- _Stated goal_: Report every line below that holds the word "scene".
◆ ◆ ◆ ◆ ◆
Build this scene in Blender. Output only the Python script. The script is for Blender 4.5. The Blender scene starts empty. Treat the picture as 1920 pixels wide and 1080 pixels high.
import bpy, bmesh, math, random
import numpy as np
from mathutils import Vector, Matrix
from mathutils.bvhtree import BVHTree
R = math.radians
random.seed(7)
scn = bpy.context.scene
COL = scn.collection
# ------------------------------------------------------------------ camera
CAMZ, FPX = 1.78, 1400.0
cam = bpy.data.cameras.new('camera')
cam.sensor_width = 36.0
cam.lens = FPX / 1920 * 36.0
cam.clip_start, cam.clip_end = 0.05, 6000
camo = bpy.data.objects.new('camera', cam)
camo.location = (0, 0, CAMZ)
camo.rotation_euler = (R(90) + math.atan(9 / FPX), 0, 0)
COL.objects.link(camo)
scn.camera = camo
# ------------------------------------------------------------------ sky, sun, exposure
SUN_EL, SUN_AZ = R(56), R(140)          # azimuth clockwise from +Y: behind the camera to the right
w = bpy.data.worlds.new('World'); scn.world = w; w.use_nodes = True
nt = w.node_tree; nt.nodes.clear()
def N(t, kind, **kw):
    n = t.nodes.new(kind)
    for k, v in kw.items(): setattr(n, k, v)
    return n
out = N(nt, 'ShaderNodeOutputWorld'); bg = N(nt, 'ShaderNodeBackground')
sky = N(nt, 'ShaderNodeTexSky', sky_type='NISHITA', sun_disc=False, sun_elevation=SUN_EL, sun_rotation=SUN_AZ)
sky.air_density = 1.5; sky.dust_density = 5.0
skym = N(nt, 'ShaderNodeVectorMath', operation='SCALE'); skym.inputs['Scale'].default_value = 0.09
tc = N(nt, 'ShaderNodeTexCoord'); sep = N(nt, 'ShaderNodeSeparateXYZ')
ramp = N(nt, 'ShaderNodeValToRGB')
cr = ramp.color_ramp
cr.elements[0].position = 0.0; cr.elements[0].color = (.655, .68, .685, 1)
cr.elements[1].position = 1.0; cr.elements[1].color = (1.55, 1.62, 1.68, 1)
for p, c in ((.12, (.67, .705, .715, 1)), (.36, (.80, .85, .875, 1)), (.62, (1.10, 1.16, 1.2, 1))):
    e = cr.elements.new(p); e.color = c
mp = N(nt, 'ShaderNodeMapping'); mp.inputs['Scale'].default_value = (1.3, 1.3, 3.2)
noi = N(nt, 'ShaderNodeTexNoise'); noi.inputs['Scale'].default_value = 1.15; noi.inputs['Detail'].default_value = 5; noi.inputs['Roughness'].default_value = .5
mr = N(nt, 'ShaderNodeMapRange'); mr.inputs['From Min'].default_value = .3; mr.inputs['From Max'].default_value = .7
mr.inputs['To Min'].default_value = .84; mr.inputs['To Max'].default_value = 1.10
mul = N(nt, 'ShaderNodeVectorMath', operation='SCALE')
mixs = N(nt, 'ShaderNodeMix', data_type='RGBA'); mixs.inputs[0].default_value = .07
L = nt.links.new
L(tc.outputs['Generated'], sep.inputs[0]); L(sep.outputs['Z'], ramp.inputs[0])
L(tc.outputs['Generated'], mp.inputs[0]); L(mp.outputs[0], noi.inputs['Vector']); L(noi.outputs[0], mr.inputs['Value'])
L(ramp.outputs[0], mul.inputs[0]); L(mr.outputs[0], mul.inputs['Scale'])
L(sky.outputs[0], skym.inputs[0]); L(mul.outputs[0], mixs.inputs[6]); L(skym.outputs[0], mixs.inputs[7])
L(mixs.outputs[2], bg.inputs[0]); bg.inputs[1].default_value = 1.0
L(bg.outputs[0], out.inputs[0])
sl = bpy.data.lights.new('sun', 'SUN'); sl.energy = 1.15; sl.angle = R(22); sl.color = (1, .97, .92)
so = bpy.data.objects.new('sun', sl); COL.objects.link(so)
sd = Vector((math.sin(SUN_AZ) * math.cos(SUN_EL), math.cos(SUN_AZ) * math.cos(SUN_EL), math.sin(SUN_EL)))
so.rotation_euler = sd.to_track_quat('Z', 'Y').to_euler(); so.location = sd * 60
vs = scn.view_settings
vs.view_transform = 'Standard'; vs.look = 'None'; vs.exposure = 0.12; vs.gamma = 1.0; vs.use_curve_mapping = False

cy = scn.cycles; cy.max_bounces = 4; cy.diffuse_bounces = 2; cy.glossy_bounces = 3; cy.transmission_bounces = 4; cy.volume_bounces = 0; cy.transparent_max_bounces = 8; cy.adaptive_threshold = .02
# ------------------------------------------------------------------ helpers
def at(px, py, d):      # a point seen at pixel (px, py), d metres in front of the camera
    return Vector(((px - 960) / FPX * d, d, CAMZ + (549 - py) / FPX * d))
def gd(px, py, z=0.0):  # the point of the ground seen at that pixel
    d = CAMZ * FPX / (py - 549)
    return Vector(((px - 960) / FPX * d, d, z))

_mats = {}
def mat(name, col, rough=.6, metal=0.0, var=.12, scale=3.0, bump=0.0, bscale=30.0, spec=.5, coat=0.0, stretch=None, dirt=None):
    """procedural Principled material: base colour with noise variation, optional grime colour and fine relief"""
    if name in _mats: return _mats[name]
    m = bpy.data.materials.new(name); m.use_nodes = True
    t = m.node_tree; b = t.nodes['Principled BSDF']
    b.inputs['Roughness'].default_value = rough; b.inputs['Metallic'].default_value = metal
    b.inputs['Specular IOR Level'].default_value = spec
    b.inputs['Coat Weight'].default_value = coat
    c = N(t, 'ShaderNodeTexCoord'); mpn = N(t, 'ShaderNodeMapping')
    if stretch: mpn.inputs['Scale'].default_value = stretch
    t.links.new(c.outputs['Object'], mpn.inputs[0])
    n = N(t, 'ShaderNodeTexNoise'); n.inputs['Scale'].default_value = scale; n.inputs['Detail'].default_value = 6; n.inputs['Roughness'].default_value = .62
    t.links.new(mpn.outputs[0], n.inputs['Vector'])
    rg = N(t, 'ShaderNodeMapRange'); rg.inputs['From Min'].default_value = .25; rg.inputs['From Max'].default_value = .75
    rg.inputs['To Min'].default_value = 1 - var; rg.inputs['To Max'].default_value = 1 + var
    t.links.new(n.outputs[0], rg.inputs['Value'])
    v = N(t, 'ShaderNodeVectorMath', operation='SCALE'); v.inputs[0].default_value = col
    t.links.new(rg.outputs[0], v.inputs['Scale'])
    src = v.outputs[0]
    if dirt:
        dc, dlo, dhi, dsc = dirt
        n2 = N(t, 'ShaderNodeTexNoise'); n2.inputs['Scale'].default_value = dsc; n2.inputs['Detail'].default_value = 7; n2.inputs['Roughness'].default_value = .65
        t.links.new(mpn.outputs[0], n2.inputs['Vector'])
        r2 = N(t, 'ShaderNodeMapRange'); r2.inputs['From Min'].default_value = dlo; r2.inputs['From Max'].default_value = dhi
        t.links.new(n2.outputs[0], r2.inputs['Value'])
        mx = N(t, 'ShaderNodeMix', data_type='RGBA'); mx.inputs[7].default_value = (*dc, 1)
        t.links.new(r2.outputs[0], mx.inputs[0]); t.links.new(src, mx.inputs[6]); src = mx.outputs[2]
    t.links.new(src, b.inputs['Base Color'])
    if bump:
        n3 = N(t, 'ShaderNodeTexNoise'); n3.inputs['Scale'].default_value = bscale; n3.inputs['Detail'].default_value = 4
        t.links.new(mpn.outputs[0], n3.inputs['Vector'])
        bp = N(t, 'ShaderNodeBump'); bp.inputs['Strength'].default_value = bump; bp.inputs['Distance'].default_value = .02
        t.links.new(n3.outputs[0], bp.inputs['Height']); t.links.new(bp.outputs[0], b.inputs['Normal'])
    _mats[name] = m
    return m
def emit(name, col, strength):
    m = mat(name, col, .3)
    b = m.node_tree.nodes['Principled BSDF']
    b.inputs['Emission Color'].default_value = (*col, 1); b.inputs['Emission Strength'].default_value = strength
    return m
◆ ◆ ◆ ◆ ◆
- _Output for this exercise_:
Build this scene in Blender. Output only the Python script. The script is for Blender 4.5. The Blender scene starts empty. Treat the picture as 1920 pixels wide and 1080 pixels high.
scn = bpy.context.scene